[Start]
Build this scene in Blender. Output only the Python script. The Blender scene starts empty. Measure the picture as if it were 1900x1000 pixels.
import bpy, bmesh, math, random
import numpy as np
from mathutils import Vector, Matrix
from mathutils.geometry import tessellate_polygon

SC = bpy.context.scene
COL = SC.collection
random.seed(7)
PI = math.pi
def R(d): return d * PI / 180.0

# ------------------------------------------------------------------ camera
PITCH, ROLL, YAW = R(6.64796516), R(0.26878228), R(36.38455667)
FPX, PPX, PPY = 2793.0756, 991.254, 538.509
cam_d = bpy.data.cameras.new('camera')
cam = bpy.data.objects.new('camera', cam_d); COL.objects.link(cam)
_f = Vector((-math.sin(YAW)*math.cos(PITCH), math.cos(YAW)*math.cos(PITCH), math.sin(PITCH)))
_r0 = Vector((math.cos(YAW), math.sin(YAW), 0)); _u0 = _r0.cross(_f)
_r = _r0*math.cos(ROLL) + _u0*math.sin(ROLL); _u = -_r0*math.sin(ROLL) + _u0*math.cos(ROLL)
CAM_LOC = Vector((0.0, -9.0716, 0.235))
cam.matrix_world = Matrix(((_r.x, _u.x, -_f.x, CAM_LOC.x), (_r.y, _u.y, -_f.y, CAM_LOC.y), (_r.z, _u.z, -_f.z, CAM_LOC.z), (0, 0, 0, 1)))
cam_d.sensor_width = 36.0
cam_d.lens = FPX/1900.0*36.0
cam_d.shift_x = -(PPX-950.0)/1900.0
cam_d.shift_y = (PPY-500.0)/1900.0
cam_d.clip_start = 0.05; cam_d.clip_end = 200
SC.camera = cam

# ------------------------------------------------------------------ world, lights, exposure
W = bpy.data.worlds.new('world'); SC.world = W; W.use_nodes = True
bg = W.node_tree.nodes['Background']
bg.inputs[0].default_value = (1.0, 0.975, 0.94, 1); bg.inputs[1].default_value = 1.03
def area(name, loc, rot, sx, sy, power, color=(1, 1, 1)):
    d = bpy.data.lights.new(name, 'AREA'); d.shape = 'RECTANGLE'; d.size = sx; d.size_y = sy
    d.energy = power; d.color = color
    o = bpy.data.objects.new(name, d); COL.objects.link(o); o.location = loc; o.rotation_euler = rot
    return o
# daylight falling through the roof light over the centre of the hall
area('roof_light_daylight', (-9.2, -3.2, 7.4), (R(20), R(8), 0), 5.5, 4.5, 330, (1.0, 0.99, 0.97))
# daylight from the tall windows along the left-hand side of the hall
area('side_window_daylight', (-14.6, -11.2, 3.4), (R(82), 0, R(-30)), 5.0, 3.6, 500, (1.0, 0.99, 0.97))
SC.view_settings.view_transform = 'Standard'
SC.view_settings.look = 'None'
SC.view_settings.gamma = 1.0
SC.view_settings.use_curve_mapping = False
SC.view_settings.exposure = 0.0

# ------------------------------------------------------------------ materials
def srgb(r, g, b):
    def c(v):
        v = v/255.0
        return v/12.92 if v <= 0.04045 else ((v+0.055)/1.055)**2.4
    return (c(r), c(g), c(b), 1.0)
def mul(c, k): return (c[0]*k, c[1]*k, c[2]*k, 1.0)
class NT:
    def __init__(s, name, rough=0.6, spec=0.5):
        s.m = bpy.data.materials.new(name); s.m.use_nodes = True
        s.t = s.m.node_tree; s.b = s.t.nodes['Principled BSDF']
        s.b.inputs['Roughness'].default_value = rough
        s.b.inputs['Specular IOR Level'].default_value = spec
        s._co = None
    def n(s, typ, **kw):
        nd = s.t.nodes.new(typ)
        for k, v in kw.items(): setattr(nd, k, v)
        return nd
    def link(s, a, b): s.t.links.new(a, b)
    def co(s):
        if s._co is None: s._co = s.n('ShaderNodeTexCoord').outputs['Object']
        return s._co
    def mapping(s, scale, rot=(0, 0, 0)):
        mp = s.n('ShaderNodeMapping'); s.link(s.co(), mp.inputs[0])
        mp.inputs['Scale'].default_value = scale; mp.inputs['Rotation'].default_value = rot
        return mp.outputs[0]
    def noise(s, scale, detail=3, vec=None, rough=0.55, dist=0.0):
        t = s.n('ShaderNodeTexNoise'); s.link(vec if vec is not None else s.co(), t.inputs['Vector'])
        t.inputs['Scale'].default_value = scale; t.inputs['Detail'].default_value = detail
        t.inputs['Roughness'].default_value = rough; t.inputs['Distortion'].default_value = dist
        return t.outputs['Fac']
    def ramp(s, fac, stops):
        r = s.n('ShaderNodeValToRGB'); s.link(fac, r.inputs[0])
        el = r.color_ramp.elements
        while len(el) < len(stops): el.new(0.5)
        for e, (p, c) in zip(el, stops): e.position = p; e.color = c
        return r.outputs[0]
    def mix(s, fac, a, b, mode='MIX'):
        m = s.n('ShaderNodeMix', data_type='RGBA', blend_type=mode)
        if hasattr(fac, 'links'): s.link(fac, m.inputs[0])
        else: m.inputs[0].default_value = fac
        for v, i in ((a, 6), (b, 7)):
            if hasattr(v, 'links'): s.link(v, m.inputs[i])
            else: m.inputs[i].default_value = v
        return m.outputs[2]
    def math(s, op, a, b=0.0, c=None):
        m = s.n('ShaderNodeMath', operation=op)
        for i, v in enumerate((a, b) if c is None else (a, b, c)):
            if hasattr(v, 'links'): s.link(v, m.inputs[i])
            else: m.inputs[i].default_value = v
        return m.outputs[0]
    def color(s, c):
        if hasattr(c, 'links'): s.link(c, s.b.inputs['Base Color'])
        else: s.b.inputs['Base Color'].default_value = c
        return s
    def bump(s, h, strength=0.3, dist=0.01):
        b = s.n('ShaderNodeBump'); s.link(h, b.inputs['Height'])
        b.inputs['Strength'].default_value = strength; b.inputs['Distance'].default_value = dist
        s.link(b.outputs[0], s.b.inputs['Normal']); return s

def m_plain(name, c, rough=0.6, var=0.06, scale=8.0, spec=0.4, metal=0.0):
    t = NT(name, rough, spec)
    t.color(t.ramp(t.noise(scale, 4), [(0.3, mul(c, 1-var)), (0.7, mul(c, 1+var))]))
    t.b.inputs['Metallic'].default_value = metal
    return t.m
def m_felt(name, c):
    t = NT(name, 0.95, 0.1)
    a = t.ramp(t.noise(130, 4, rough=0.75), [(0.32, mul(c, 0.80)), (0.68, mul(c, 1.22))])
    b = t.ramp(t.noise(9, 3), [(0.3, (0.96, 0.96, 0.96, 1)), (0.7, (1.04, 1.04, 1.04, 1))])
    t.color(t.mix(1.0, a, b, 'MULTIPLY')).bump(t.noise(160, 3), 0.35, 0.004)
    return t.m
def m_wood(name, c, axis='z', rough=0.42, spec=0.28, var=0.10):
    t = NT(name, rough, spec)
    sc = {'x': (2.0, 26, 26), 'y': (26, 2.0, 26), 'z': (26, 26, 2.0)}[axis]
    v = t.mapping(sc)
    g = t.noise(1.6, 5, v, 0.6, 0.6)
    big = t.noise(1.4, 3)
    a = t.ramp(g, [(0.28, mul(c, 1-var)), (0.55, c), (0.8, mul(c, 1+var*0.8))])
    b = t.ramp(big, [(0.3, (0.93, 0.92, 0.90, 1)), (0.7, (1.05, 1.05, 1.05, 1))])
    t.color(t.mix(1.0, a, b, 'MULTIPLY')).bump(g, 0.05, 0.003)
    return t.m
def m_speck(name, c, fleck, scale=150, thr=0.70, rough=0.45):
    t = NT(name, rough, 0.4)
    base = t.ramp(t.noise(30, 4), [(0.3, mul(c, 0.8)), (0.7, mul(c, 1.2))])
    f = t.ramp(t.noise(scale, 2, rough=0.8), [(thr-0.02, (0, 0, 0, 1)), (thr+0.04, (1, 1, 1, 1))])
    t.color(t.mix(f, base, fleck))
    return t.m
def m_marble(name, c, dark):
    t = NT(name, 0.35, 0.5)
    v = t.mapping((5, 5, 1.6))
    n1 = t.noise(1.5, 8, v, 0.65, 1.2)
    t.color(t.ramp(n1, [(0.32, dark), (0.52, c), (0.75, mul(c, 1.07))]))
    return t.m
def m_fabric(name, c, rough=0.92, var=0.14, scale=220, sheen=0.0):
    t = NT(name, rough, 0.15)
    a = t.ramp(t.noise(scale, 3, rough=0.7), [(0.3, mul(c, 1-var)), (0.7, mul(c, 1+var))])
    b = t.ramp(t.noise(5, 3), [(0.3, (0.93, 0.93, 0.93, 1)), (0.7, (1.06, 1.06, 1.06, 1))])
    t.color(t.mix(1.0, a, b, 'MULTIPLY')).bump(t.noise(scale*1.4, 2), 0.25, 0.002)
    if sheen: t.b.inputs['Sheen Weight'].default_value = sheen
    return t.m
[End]
## What to work on
Whichever lines contain the string "scene", select and copy them.

## Expected answer
Build this scene in Blender. Output only the Python script. The Blender scene starts empty. Measure the picture as if it were 1900x1000 pixels.
SC = bpy.context.scene